E, per di più, nella specie, l’Amministrazione finanziaria aveva anche chiarito di avere tenuto conto degli esiti dell’accertamento con adesione stipulato in relazione ad anni precedenti con la contribuente.

Il concetto di legittimo affidamento: il parere della Cassazione

A prescindere dallo specifico caso processuale, giova dunque in conclusione evidenziare che non aver emesso alcun provvedimento impositivo per gli anni pregressi non può ingenerare alcun legittimo affidamento (cfr., anche Cass. n. 8548 del 27/03/2019).

L’inerzia impositiva non può essere infatti presa ad indicazione a cui adeguare il proprio comportamento, riscontrando una “aspettativa legittima” in capo al contribuente nel caso in cui l’Amministrazione ritenga tassabili fattispecie che, in precedenza, aveva considerato non soggette ad imposta.

Il principio di buona amministrazione impone infatti, sempre, nei limiti della decadenza, di richiedere l’imposta, laddove, peraltro, come detto, il legittimo affidamento potrebbe, semmai, valere ai fini delle sole sanzioni e non certo per le imposte.

Il principio del legittimo affidamento trova del resto applicazione unicamente ove sia presente un atto amministrativo tipizzato e non invece in caso di atti di contenuto meramente esecutivo di situazioni personali.

È vero che la giurisprudenza costituzionale, comunitaria ed amministrativa afferma la natura “immanente”, anche nell’ordinamento tributario, del principio della tutela del legittimo affidamento.

Tale principio, come detto, trova però applicazione solo laddove sia presente un atto amministrativo tipizzato, diretto, ex lege, a regolare la situazione personale, concreta ed attuale del contribuente.

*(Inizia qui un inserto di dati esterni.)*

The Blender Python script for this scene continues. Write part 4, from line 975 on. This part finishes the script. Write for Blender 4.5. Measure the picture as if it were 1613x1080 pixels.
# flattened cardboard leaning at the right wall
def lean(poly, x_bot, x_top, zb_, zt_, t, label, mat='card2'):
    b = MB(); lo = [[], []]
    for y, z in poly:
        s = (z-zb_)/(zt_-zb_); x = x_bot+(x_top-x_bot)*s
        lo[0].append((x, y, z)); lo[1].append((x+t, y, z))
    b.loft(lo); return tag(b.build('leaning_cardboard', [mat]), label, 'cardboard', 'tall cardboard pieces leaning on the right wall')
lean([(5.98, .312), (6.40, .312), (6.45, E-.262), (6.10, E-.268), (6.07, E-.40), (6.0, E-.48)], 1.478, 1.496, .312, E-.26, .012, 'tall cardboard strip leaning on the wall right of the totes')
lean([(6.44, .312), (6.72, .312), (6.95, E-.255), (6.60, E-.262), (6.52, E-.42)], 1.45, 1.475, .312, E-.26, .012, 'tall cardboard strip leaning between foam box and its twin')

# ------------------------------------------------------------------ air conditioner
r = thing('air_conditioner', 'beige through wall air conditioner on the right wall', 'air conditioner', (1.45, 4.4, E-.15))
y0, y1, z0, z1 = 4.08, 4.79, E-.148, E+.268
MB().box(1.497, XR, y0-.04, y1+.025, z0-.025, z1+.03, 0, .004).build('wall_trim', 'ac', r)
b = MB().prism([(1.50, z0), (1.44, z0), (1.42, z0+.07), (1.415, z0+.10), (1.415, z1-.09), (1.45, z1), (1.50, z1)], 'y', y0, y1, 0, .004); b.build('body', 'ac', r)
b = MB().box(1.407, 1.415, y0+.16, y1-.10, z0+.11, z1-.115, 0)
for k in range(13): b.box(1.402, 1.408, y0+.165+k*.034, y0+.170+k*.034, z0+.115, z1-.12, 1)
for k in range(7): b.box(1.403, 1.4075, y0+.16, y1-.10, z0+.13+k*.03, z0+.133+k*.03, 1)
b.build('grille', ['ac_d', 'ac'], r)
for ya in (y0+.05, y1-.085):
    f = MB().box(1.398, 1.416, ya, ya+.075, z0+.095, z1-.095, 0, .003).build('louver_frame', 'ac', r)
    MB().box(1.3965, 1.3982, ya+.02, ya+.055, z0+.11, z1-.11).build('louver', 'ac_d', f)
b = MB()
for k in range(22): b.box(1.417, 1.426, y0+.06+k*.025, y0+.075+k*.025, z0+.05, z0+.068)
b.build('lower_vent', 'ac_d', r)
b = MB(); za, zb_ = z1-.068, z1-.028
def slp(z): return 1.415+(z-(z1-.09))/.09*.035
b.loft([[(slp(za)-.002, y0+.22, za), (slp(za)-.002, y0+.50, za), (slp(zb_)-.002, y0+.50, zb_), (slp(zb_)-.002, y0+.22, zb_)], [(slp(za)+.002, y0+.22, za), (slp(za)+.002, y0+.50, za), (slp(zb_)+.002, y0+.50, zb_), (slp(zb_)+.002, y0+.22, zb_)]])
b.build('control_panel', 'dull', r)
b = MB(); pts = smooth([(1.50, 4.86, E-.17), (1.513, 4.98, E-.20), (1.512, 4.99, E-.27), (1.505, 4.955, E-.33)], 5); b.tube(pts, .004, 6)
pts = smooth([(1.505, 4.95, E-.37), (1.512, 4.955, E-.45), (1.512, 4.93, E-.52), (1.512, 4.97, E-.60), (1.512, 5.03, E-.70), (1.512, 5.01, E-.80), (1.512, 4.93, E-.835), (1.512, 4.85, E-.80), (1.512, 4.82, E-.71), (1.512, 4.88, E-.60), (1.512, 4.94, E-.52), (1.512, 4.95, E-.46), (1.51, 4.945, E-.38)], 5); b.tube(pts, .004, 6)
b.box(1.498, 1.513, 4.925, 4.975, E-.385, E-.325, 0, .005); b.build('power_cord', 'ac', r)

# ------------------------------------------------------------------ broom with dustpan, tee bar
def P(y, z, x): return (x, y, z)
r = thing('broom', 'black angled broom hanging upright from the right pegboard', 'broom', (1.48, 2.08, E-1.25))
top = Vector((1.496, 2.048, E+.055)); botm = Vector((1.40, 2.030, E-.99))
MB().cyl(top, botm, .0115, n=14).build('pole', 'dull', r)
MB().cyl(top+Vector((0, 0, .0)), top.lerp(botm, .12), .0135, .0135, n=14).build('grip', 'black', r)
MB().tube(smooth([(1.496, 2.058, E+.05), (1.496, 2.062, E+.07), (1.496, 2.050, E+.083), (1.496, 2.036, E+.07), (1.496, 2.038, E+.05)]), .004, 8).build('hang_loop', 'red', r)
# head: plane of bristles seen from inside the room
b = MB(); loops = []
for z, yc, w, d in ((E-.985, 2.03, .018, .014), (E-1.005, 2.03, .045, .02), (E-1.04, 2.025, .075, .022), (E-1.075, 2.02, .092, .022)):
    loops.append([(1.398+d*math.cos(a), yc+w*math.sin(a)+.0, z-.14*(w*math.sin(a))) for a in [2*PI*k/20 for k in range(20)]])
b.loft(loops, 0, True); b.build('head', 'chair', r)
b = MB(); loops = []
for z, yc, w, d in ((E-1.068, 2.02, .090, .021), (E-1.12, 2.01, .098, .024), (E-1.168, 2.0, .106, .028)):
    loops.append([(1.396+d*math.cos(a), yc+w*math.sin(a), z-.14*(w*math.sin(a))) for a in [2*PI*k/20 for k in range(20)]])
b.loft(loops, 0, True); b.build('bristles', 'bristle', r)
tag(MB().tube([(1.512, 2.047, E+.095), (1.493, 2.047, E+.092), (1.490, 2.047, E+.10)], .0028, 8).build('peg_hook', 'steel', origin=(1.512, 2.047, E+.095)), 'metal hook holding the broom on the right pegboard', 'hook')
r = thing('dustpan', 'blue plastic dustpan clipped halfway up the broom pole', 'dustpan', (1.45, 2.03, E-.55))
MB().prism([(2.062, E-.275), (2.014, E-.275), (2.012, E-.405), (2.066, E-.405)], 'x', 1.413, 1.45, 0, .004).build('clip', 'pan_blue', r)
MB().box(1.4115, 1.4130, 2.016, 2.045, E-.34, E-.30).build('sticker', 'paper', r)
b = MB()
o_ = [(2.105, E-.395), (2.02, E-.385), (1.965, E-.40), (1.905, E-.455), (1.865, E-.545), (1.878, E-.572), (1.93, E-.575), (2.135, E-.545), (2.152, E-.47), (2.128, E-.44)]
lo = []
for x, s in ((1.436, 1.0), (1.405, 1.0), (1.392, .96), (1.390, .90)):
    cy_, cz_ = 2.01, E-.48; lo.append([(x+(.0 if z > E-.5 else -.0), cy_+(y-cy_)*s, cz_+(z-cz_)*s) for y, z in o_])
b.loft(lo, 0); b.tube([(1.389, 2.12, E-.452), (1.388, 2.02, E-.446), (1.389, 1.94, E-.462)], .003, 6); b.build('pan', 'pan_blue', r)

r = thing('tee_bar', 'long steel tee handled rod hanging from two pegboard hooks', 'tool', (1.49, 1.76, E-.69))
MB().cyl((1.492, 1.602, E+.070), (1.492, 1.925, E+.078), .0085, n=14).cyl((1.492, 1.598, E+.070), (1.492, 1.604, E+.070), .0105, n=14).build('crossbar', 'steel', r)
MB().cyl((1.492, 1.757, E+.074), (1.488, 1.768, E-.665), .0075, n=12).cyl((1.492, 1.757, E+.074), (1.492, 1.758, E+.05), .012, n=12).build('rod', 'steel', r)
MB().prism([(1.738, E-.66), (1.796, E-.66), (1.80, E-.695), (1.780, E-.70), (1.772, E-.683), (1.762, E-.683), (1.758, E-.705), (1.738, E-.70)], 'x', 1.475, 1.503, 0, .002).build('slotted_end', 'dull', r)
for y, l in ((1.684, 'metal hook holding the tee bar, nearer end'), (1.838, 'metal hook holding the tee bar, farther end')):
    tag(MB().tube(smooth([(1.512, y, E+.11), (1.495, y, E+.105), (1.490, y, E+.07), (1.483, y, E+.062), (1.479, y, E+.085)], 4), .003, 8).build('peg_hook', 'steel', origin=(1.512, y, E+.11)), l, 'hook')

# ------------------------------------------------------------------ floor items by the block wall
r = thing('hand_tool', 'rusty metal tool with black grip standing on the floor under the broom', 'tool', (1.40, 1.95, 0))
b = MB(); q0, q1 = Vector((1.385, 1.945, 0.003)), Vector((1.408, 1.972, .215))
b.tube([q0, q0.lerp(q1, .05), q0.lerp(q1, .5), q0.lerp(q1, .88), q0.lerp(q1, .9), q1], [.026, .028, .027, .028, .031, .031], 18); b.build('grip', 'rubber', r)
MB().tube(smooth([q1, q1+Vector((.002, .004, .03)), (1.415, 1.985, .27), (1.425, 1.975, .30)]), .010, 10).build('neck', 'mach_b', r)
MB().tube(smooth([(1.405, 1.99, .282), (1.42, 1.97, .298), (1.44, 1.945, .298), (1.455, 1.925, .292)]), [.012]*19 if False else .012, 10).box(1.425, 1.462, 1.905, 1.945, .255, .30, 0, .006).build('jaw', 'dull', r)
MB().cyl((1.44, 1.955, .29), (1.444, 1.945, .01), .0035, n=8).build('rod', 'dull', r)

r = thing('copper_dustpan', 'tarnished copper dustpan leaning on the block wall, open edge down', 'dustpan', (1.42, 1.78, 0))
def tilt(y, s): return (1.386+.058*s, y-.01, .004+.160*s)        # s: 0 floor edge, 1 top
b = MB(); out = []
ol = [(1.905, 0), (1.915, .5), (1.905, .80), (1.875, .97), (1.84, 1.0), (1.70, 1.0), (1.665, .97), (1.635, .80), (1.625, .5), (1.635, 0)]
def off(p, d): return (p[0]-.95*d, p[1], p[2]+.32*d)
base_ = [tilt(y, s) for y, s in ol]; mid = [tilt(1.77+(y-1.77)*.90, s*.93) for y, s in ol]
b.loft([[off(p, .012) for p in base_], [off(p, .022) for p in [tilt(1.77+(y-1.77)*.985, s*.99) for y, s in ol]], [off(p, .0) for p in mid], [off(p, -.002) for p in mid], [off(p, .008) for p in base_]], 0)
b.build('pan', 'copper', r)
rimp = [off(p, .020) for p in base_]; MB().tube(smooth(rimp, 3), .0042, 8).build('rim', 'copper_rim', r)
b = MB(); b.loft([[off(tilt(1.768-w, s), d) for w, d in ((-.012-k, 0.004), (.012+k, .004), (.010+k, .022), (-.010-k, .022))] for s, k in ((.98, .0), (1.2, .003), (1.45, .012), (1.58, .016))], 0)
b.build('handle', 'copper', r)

Ma non nel caso in cui la società riceva, anche reiteratamente, conferme implicite quanto alla propria interpretazione del sistema normativo, che possono certamente avere l’effetto di agevolare il modus operandi della società contribuente, rafforzandone la convinzione di non agire contra legem, ma che non producono comunque alcun limite alla (successiva) azione di controllo dell’Amministrazione.

E, in ogni caso, anche laddove esista una interpretazione formale contenuta in circolari o risoluzioni, questa non sarebbe in grado di vincolare né i contribuenti, né i giudici, né tanto meno ad assurgere a fonte di diritto (cfr., Cass., n. 18618 del 11/07/2019).

Le circolari in materia tributaria non costituiscono infatti fonte di diritti e obblighi, sicché, ove il contribuente si sia conformato ad un’interpretazione erronea fornita dall’Amministrazione finanziaria, non è esonerato dall’adempimento dell’obbligazione tributaria, essendo esclusa, eventualmente, soltanto l’irrogazione delle relative sanzioni e degli interessi (cfr., (cfr., Cass. n. 17588 del 21/06/2021; Cass. n. 12635 del 19/05/2017; Cass. n. 10195 del 18/05/2016; Cass. n. 3757 del 09/03/2012; Cass. n. 2133 del 14/02/2002).

Peraltro, in caso contrario, risulterebbe violato l’art. 53 Cost., ammettendosi, in sostanza, che, sia pur in presenza della capacità contributiva, l’interpretazione (eventualmente anche erronea) dell’Ufficio, contraria all’applicazione del tributo, possa derogare al dettato costituzionale.

La circolare, del resto, non vincola neppure la stessa autorità che l’ha emanata, la quale resta libera di modificare, correggere e anche completamente disattendere l’interpretazione adottata (cfr., Cass., S.U. n. 23031 del 02/11/2007).

La stessa Corte di giustizia ha del resto già ampiamente chiarito che, se è vero che il diritto ad avvalersi del principio della tutela del legittimo affidamentosi estende a ogni individuo in capo al quale un’autorità amministrativa abbia fatto sorgere fondate speranze a causa di assicurazioni precise che essa gli avrebbe fornito” (ex multis, CGUE 14 giugno 2017, in causa C-26/16, punto 76; CGUE 9 luglio 2015, in causa C-183/14, punto 44; CGUE 5 marzo 2015, in causa C-585/13, punto 95), tuttavia “il legittimo affidamento non può basarsi su una prassi illegittima dell’amministrazione” (CGUE 11 aprile 2018, in causa C-532/16, punto 50; CGUE 6 febbraio 1986, in causa C-162/84, punto 6).

In conclusione, rientra, pertanto, nella specifica competenza del giudice nazionale stabilire se, avuto conto della specificità del caso concreto, sussistano i presupposti per il riconoscimento della inapplicabilità del tributo, ovvero, più semplicemente, delle sanzioni e degli interessi.